Probably one of the biggest red flags is when a person claims that they are all good and perfect and the other person is all bad.  When we talk in black and white as if there is no middle in-between, that is a huge red flag that the reporter of the abuse is possibly lying.  When we meet a person who we become involved with, there was clearly a positive attraction and therefore should be at least one good memory amongst all of the abuse.  For someone to say that one person is all good and the other is all bad, is the signs of a narcissist.  Even truly abused people will tell you something positive about their abuser, because otherwise, why did they stay with them for so long.
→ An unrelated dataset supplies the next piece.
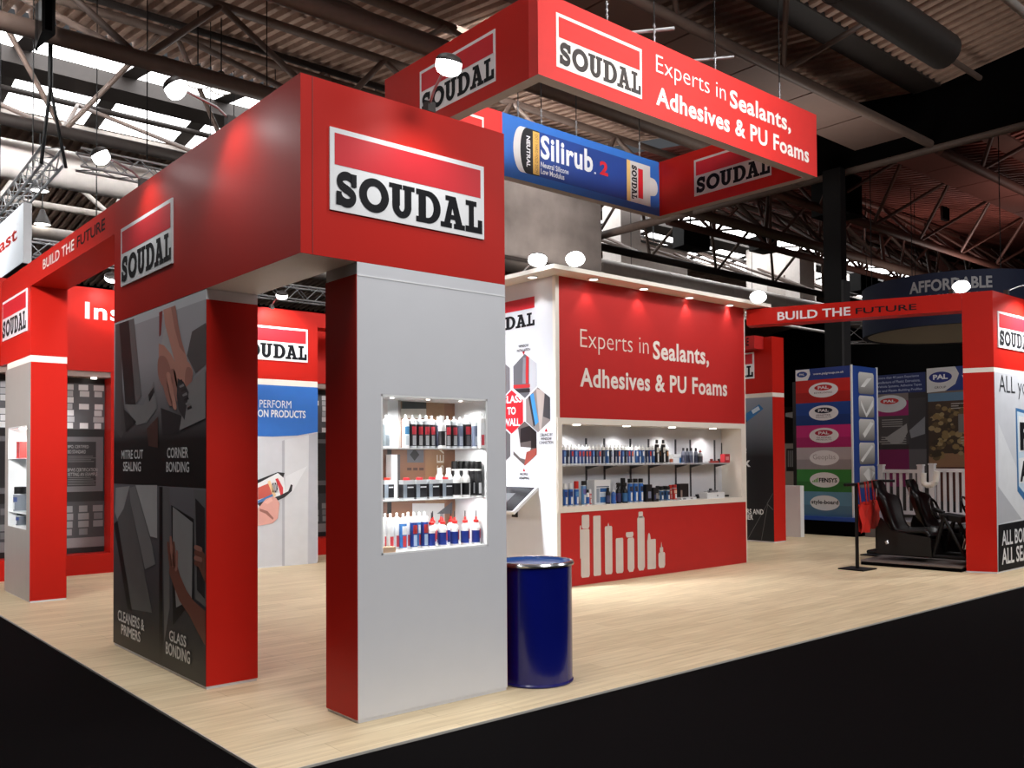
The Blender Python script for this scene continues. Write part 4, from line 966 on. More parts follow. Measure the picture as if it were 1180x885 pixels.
# lower shelf
blue = pc(40, 92, 170); lbl = pc(110, 160, 210)
low = [
 (648.2, mk_can(CPL, pc(120, 130, 140), pc(60, 70, 90), BOARD, .27, .032, .7, .05), 'l0', 'silver grey can at the left end of the niche floor', 'can', .16),
 (651.3, mk_can(CPL, blue, pc(30, 50, 110), BOARD, .285, .031, .75, .06), 'l1', 'blue can with white shoulder, left of the pair on niche floor', 'can', .1),
 (657.4, mk_can(CPL, blue, pc(30, 50, 110), BOARD, .285, .031, .75, .06), 'l1', 'blue can with white shoulder, right of the pair on niche floor', 'can', .12),
 (664, mk_can(CPL, blue, pc(90, 140, 190), pc(196, 40, 34), .31, .033, .95, .09), 'l2', 'blue can with tall red cap on the niche floor', 'can', .12),
 (672.5, mk_can(CPL, pc(100, 150, 200), pc(110, 100, 160), pc(24, 24, 26), .31, .034, .9, .05), 'l3', 'pale blue can with black cap left of the white carton', 'can', .13),
 (677.3, mk_bottle(WPL, blue, pc(24, 24, 26), .2, .022), 'l4', 'slim blue bottle with black cap beside the white carton', 'bottle', .08),
 (680, mk_can(CPL, pc(180, 40, 50), pc(210, 180, 180), BOARD, .2, .02, .8, .04), 'l5', 'slim red can tucked left of the white carton', 'can', .07),
 (689.8, mk_carton(.30, .14, .315, BOARD, [(.12, .06, .3, .66, pc(150, 160, 174)), (.34, .06, .92, .3, pc(50, 110, 170)), (.34, .32, .92, .46, pc(190, 205, 222)), (.34, .5, .92, .66, pc(44, 96, 160)), (.12, .7, .92, .74, pc(60, 80, 110))]), 'l6', 'white carton with blue pictures on the niche floor', 'carton', .2),
 (700.6, mk_bottle(pc(20, 20, 24), pc(70, 74, 110), pc(20, 20, 22), .215, .03), 'l7', 'black bottle right of the white carton', 'bottle', .1),
 (707, mk_glue(pc(70, 110, 180), pc(60, 110, 190), BOARD, BOARD, .15, .034), 'l8', 'blue bottle with white cone cap on the niche floor', 'bottle', .1),
 (712.6, mk_trigger(pc(18, 18, 22), pc(60, 56, 100), pc(18, 18, 20), .27, .036), 'l9', 'black spray bottle, left of two on the niche floor', 'spray bottle', .12),
 (720, mk_trigger(pc(18, 18, 22), pc(60, 110, 160), pc(18, 18, 20), .27, .036), 'l10', 'black spray bottle with pale blue label, right of two', 'spray bottle', .1),
 (717.8, mk_can(pc(30, 30, 34), pc(24, 24, 28), pc(40, 44, 60), pc(16, 16, 18), .33, .035, .95, .06), 'l11', 'tall black can behind the two spray bottles', 'can', .22),
 (726, mk_can(CPL, pc(50, 110, 190), pc(30, 40, 70), pc(16, 16, 18), .32, .034, .98, .05), 'l12', 'tall blue can with wide black cap, first of three', 'can', .14),
 (732.1, mk_can(CPL, pc(50, 110, 190), pc(30, 40, 70), pc(16, 16, 18), .32, .034, .98, .05), 'l12', 'tall blue can with wide black cap, second of three', 'can', .14),
 (738.3, mk_can(CPL, pc(50, 110, 190), pc(30, 40, 70), pc(16, 16, 18), .32, .034, .98, .05), 'l12', 'tall blue can with wide black cap, third of three', 'can', .12),
 (745, mk_carton(.12, .1, .235, pc(22, 22, 26), [(.3, .2, .8, .6, pc(120, 124, 150))]), 'l13', 'black carton right of the tall blue cans', 'carton', .12),
 (752.8, mk_carton(.105, .1, .19, pc(22, 22, 26), [(.2, .15, .5, .5, pc(60, 70, 110)), (.5, .2, .9, .6, pc(140, 136, 134))]), 'l14', 'low black carton with grey picture', 'carton', .1),
 (757.8, mk_can(CPL, pc(60, 60, 64), pc(150, 146, 140), pc(18, 18, 20), .21, .03, .95, .05), 'l15', 'short grey can with black cap right of low black carton', 'can', .14),
 (762, mk_can(CPL, pc(60, 100, 150), pc(30, 40, 60), pc(16, 16, 18), .205, .03, .98, .05), 'l16', 'short blue can with black cap, first of three', 'can', .095),
 (765.8, mk_can(CPL, pc(60, 100, 150), pc(30, 40, 60), pc(16, 16, 18), .205, .03, .98, .05), 'l16', 'short blue can with black cap, second of three', 'can', .155),
 (769.4, mk_can(CPL, pc(60, 100, 150), pc(30, 40, 60), pc(16, 16, 18), .205, .03, .98, .05), 'l16', 'short blue can with black cap, third of three', 'can', .095),
 (772.8, mk_can(CPL, pc(190, 50, 40), pc(220, 190, 170), pc(200, 50, 36), .215, .03, .95, .05), 'l17', 'red can with red cap, left of two on niche floor', 'can', .165),
 (777, mk_can(CPL, pc(190, 50, 40), pc(220, 190, 170), pc(170, 30, 30), .22, .036, .95, .04), 'l18', 'fat red can, right of two on the niche floor', 'can', .12),
 (785.5, mk_carton(.19, .1, .225, pc(26, 25, 25), [(.05, .1, .25, .6, pc(150, 130, 120))]), 'l19', 'black box right of the red cans', 'box', .2),
 (791, mk_carton(.34, .09, .035, BOARD, [(.1, .2, .3, .7, pc(130, 130, 132)), (.6, .2, .75, .7, pc(150, 150, 152))]), 'l20', 'low white tray right of the black box', 'tray', .09),
 (820.5, mk_carton(.42, .14, .085, BOARD, [(.55, .3, .63, .6, pc(140, 140, 142))]), 'l21', 'flat white box at the right of the niche floor', 'box', .1)]
for (u, mk, key, lab, cat, dy) in low:
    p = ony(EY0+dy, u, 565); place(key, mk, (p.x, EY0+dy, IZ0), lab, cat, 'products on the display wall niche floor')
p = ony(EY0+.1, 820.5, 565)
tool('silver and black gun tool lying on the flat white box', 818.5, EY0+.1, IZ0+.085, .34, pc(120, 120, 124), pc(40, 40, 42), .1)
tool('black tool with red tip behind the flat white box', 832, EY0+.25, IZ0, .3, pc(24, 24, 26), pc(180, 40, 40), -.1)
tool('thin black tool lying left of the flat white box', 803, EY0+.26, IZ0, .36, pc(60, 60, 64), pc(40, 40, 44), .0)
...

This is especially true if the reporting person is cunning and sociopathic enough to convince all the other authorities that the person they are reporting is a liar, crazy, insane and that the professionals should not even talk to them.  In my over two decades of work and research this is a huge red flag of narcissism and that psychological abuse is occurring.  Women are equally as likely to use psychological abuse as men.  And unless someone is trained to recognize it, they fail at their job and cause more harm.

But I can also tell you story after story after story of cases where true abuse was completely ignored because the narcissist was able to convince the professionals that it never happened.  Their ability to control a situation using gaslighting and psychological abuse is exceptionally dangerous.  And I can tell you story after story of false allegations of abuse, that were easy to prove never happened but the professionals were not trained or educated enough in the art of deception by a narcissist.

Until society gets this correct and stops allowing for the false allegations due to improperly trained and educated professionals who cannot recognize false and true allegations or even psychological abuse, there will be no end to it.  And until reporters do true and honest reporting, society cannot even begin to get it right or to understand it.